Raquel no olvida el día en que alguien en el centro de trabajo de Dinorah se atrevió a decir que esa labor que ella realizaba rompía el flujo de producción del taller y que su hermana, completamente indignada, le respondió con fuerza: «Mire, mientras yo tenga salud, vida y vista, los grados del Jefe de la Revolución los bordo yo».
—¿Qué tiempo le llevaba en condiciones normales un bordado?, le pregunto a Dinorah.
—Hacer dos, cuatro horas, pero habitualmente hacía cuatro. Eran ocho horas. Y todos quedaban igualitos.
—¿Tuvo la posibilidad de hablar alguna vez con Fidel?
—Sí, en una ocasión: el martes 27 de diciembre de 1994, en el Salón de Recepciones del Palacio de la Revolución, cuando me entregó un diploma firmado por él. Se lo concedió, además, a 49 trabajadores del Consejo de Estado con más de 30 años de servicios. Fidel me hizo entrega del Diploma. Yo laboraba por entonces en el área de Asuntos Especiales de ese órgano.
—¿Qué memorias le acompañan de aquel encuentro?
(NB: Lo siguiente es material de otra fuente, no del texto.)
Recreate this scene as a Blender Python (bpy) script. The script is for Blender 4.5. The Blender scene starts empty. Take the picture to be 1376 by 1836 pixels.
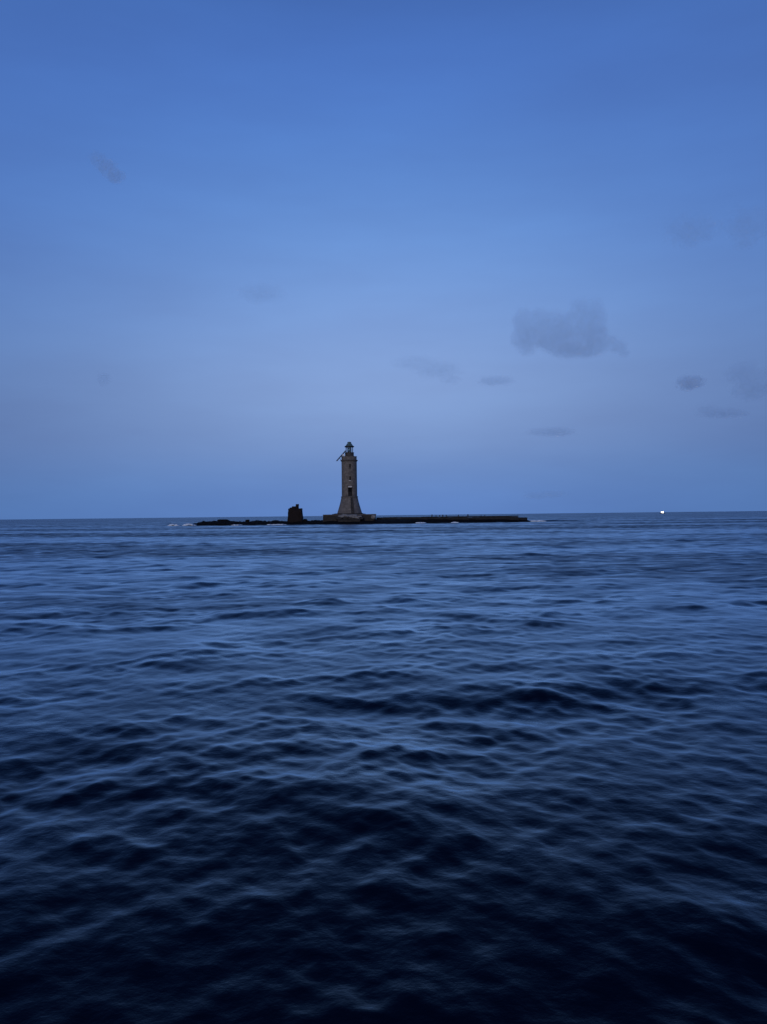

—Recuerdo que me acerqué a él y le dije: «Ay, Comandante, mi hermana Raquel y yo le vamos a ser fieles hasta el fin de nuestras vidas». Le pedí una foto. Me dio su mano derecha primero y, sosteniéndola así, puso también su mano izquierda, las dos, sobre la mía y antes de irse, me dijo: «Dinorah, ¡la foto va!». Y la foto fue.